Everygoodboydeservesfruita on Paul Kelly’s Post 1985 : Incident on South Dowling
On the morning of August 16, 1977 my grandmother awoke me to some bad news. This is how she described it, at least. She told me that Elvis Presley was dead. I was 11 years old, and Elvis meant very little to me. My grandmother was not an Elvis fan or follower, cared little for his music, and yet she recognised this as a significant day. Later that night, I watched the Elvis films that were showing to honour him. It was a few years later that I recognised the irony of lamenting his passing by showing the films that had so little to do with what made him the king of rock’n’roll.
For a few years, the anniversary of Elvis’s death was observed in a similar way. Now, nearly 50 years later, it is a historical footnote of less significance than the release of a new Taylor Swift recording. Death, as is commonly observed, is the great equaliser.
These musings on death’s dominion emerge from listening to Incident on South Dowling — the second song on Post, later re-recorded for the 1986 album Gossip in a considerably more rocked-up, revved-up way. The song has a grim, prosaic opening:
“My baby lay dying, turning so blue / four feet from me dying / my hands felt like glue.”
There is nothing especially remarkable about this couplet, with its awkward simile for helplessness in the face of death’s arrival. An echo on the vocal of ‘dying’, a simple bass, guitar and harmonica arrangement — and that seems to be the song. The cause of death is not stated, only the fact of it. There’s no comment on its meaning, other than the generic use of ‘my baby’ as a trope, rather than a term of genuine endearment.
Other lines obscure more than they clarify:
“I was watching a movie / where someone looked dead / now people they whisper / now people they stare / they say I couldn’t save her / although I was right there.”
Of course, it sounds like a drug death, an impression enhanced by what may or may not be a hint of autobiography. Post is dedicated to Paul Hewson, a close friend of Kelly’s, with whom he had journeyed to the very bottom of heroin addiction. Drug use and addiction were everywhere around Kelly — in both Melbourne and Sydney. Hewson died of an overdose in January 1985, just as the recordings for Post were beginning.
I’m not suggesting Incident on South Dowling is specifically about Hewson. It could be about any number of people. But what matters is Kelly’s reflection on the significance of the death — or more precisely, the lack of it — that marks the song.

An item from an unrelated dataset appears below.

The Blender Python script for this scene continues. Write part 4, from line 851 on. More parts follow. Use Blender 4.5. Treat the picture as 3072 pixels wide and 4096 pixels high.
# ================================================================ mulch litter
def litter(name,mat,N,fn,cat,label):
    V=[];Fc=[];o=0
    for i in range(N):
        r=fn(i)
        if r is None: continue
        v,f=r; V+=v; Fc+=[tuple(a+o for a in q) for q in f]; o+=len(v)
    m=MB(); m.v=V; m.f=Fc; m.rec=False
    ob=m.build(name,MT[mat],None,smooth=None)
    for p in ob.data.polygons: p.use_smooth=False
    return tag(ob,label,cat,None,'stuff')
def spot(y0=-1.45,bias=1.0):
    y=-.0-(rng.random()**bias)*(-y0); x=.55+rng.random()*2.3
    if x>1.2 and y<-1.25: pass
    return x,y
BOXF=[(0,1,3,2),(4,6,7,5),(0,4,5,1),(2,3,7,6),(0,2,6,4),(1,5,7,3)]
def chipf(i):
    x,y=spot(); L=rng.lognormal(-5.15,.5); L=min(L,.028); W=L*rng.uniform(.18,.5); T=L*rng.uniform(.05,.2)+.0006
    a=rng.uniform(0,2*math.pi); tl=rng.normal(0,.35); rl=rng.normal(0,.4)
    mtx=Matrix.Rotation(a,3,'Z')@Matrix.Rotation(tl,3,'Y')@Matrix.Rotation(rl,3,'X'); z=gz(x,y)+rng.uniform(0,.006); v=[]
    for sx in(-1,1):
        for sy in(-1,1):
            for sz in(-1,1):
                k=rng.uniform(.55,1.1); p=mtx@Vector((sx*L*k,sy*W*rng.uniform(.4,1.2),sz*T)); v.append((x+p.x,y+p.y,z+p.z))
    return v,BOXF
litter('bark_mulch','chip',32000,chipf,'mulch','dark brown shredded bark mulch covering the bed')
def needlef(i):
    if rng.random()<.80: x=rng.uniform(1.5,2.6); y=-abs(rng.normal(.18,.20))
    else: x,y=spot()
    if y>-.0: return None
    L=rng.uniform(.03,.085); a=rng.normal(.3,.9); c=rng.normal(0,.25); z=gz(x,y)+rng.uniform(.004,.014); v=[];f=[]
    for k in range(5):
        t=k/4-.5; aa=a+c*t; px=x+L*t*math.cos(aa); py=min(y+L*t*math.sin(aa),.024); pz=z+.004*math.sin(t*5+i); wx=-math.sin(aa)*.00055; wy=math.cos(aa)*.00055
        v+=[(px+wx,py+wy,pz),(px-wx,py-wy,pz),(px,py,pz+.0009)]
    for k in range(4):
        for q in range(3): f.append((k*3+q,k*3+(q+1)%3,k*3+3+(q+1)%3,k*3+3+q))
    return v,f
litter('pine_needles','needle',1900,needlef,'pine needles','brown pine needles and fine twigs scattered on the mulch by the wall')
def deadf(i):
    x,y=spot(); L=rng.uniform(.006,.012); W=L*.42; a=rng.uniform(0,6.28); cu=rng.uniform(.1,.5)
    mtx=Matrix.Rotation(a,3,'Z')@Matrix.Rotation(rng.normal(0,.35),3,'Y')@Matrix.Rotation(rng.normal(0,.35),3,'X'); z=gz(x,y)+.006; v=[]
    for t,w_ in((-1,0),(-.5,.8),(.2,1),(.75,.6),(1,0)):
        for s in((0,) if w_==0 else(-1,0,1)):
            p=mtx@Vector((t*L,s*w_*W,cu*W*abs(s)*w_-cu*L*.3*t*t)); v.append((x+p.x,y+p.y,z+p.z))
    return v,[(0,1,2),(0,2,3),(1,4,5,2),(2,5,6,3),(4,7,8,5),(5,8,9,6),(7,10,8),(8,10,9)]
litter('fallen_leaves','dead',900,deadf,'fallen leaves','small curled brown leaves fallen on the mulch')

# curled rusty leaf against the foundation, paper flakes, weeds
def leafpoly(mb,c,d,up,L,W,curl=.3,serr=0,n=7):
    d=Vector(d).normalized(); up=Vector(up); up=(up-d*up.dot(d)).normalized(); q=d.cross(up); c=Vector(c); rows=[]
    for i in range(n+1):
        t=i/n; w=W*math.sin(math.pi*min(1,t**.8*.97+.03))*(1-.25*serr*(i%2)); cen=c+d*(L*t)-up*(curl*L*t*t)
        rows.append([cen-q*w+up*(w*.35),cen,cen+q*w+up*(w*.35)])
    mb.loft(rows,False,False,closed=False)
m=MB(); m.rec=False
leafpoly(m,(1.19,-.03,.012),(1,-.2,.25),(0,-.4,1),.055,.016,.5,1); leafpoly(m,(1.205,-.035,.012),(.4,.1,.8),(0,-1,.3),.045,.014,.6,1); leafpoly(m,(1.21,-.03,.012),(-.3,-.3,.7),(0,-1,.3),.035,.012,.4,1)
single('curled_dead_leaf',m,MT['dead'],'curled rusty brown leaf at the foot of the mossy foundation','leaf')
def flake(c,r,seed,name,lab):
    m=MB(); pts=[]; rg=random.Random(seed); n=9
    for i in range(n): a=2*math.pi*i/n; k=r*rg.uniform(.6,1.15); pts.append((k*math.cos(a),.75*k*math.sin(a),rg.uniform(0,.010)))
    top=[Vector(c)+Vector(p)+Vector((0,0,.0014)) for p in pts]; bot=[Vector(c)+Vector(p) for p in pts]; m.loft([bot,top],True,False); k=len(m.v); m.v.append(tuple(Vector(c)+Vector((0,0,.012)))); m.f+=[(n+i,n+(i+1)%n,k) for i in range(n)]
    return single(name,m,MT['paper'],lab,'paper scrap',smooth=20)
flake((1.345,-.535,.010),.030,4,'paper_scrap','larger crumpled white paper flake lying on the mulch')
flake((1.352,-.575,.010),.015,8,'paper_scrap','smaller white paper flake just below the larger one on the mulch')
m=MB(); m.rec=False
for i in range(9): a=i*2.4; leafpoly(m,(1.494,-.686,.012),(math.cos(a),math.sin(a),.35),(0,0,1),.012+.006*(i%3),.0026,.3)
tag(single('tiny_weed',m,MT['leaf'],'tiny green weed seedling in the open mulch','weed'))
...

Because what frightens the singer isn’t death itself — it’s the insignificance of it. That’s what the “la la la” refrain at the end of the song conveys. Paul Simon once remarked that he hated the “lie/la/lie” chorus of The Boxer — he saw it as a weakness and a failure. But the “la la la” of Incident on South Dowling isn’t a flaw — it’s the point.
Listening now, I hear echoes of two poems that Kelly would have known. One is Andrew Marvell’s To His Coy Mistress, in which the narrator urges his beloved to part with her “long-preserved virginity” because eventually, they will both die and she will be consumed by worms. It’s the 17th century: the woman is young and beautiful, but her death is assured.
The other is Robert Frost’s Out, Out— (itself a reference to Macbeth), in which a young boy’s life is taken in a farming accident. He bleeds out, and then the “watcher took fright” as the life drains from the boy’s body. But the denouement of the poem is not that this was a tragedy. Instead,
“And they, since they / Were not the one dead, turned to their affairs.”
The accident becomes merely an incident — another life, another death.
And so it is that Kelly remarks that while a “head full of rocks is a heavy, heavy head,”in the end, life continues somehow unchanged. And that is what is truly bothersome. We might stop for a moment, or a day. But eventually — and all too quickly — we return to our affairs.
La la la.

Lovely bit of writing!
Paul Kelly is someone I’ve heard of in passing and if I’m honest probably not someone I’d investigate but I’ve really enjoyed your articles on him.
Yes great. Listened to that song many times and never appreciated it as much as I do now.
Paul Hewson – that would the keyboardist/songwriter from Dragon?
BTW. I only just twigged to their name Dragon – chase the dragon I expect given their drug use.
Dragon were referred to as “Druggin’” in their early NZ pre-fame days.